Admissibility of the claim for damages

85.
    The applicant claims, first, damages for the refusal to appoint him to the post in question and, secondly, damages for his allegedly being defamed. The Commission puts forward different pleas of inadmissibility against each claim.

1. Admissibility of the claim seeking damages for the refusal to appoint the applicant to the post in question

Arguments of the parties

86.
    The Commission points out that while the action for annulment and the action for damages are independent remedies (Case 9/75 Meyer-Burckhardt v Commission [1975] ECR 1171), that principle is subject to an exception where the claim for damages is closely linked with an act adversely affecting the applicant which he has challenged.

87.
    It considers that the claim for damages, in so far as it is closely linked with the claim for annulment, which is inadmissible, is also inadmissible.

88.
    The applicant accepts that his claim for damages to compensate him for the harm caused by the appointment of a candidate other than him to the post in question is linked with his claim for annulment. However, since he takes the view that the claim for annulment is admissible, he considers that his claim for damages is similarly admissible.

Findings of the Court

89.
    Where there is a close link between a claim for annulment and a claim for damages, the inadmissibility of the claim for annulment entails the inadmissibility of the claim for damages (Case 4/67 Muller v Commission [1967] ECR 365; Case 346/87 Bossi v Commission [1989] ECR 303, paragraph 31; Case T-27/90 Latham v Commission [1991] ECR II-35, paragraphs 38, 39 and 40; Moat v Commission, cited above in paragraph 63, paragraph 46; Case T-82/91 Latham v Commission [1994] ECR-SC II-61, paragraphs 34, 35 and 36; and Lopes v Court of Justice, cited above in paragraph 63, paragraph 46).

90.
    In this case, as the applicant himself acknowledges, the claim seeking damages for the refusal to appoint him to the post at issue is closely linked to his claim for annulment. Its admissibility therefore depends on that of the claim for annulment. Since the latter is inadmissible, the same is true of the claim for damages.

91.
    It follows that the claim for damages to compensate the applicant for the refusal to appoint him to the post in question is inadmissible.

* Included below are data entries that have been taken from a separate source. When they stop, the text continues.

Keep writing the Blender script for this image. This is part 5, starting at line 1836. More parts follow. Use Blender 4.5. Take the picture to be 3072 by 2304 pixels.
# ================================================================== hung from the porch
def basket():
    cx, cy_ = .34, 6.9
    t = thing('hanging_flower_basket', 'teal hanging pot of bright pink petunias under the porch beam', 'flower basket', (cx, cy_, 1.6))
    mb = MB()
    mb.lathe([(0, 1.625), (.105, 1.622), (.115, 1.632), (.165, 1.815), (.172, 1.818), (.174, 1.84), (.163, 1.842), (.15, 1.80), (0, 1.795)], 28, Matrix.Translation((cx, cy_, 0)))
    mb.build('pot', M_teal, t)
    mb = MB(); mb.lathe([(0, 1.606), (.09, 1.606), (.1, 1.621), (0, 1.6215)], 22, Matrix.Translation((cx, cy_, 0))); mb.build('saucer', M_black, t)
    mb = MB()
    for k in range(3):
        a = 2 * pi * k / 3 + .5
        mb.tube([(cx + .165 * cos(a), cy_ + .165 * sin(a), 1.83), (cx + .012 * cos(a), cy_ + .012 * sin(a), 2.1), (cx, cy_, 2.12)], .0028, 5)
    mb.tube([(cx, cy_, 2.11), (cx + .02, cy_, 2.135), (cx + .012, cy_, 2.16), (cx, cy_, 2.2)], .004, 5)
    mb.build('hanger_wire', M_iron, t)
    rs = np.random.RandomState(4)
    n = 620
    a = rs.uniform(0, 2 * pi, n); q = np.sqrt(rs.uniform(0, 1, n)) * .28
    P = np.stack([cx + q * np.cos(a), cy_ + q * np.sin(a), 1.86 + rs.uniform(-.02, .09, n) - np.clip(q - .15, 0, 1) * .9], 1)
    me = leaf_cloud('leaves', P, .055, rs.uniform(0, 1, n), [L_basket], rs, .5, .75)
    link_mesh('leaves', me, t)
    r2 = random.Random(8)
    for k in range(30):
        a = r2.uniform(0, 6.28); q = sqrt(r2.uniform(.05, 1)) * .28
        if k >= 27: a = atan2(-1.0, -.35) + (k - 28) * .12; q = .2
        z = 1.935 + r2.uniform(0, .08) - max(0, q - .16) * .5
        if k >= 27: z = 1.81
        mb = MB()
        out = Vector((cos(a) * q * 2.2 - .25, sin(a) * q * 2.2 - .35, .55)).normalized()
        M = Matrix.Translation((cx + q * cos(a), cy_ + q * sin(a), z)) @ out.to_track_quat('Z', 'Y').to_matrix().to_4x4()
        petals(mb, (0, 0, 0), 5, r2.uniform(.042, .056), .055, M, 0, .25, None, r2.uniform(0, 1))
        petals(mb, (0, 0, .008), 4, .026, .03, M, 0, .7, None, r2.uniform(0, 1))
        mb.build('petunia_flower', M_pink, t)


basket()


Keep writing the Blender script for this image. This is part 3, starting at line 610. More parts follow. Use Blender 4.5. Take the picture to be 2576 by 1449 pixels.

2. Admissibility of the claim seeking damages for the alleged defamation of the applicant

Arguments of the parties

92.
    The Commission points out that in his complaint the applicant claimed that he had been the victim of defamatory rumours and asked the Commission to take the appropriate measures. It considers that there is no causal link between the alleged rumours and the subject-matter of the complaint, which sought the annulment of the decision of the Director of ITER to appoint another candidate to the post which the applicant had himself applied for. It notes that, in his application, the applicant stated that his claim in respect of defamation was independent from his claim for compensation for his not obtaining the post and argued that the Commission was responsible for the circulation of defamatory rumours about him.

93.
    The Commission submits that if the claim relating to the alleged defamation was independent from the applicant's challenge to the decision to select another candidate for the post in question, it should then be regarded not as a complaint but as a request within the meaning of Article 90(1) of the Staff Regulations. That request would be that the Commission open an investigation into the alleged rumours and take the necessary measures to defend the applicant's reputation, in accordance with its duty to have regard for the welfare of its staff. The action is premature in that case, since it was brought before the completion of the administrative procedure, and is therefore inadmissible.

94.
    The applicant considers that his claim for damages for defamation is based on specific grounds and should be distinguished from the claim for damages arising from his not having been appointed to the post in question.

95.
    He submits that this claim should therefore be declared admissible, whatever the fate of the other claim for damages.

96.
    He considers that he was not obliged to submit a request under Article 90(1) of the Staff Regulations. The Commission was fully aware of the arguments put forward by him to support his claim and had the opportunity to examine them in the context of his complaint. To oblige him to follow the pre-litigation procedure would mean unnecessarily prolonging the time which must elapse before he could expect a decision of the Court, without any hope that the Commission might change its position.

Findings of the Court

97.
    Articles 90 and 91 of the Staff Regulations lay down as a principle that the admissibility of actions brought by officials or other servants is conditional on the proper observance of the preliminary administrative procedure instituted by them. Those rules are mandatory and the parties may not waive them (Whitehead v Commission, cited above in paragraph 63, paragraphs 18 and 19, and Case T-182/94 Marx Esser and Del Amo Martinez v Parliament [1996] ECR-SC II-1197, paragraph 31).

98.
    It is only where there is a direct link between a claim for annulment and a claim for damages that the claim for damages is admissible as being ancillary to the claim for annulment without necessarily having to be preceded by a request to the appointing authority for compensation for the damage allegedly suffered and by a complaint challenging the implied or express rejection of the request. By contrast, where the alleged damage does not result from an act whose annulment is sought but from a series of wrongful acts and omissions alleged to have been committed by the administration, the pre-litigation procedure must necessarily commence with a request that the appointing authority make good that damage (Case T-500/93 Y v Court of Justice [1996] ECR-SC II-977, paragraph 66).

99.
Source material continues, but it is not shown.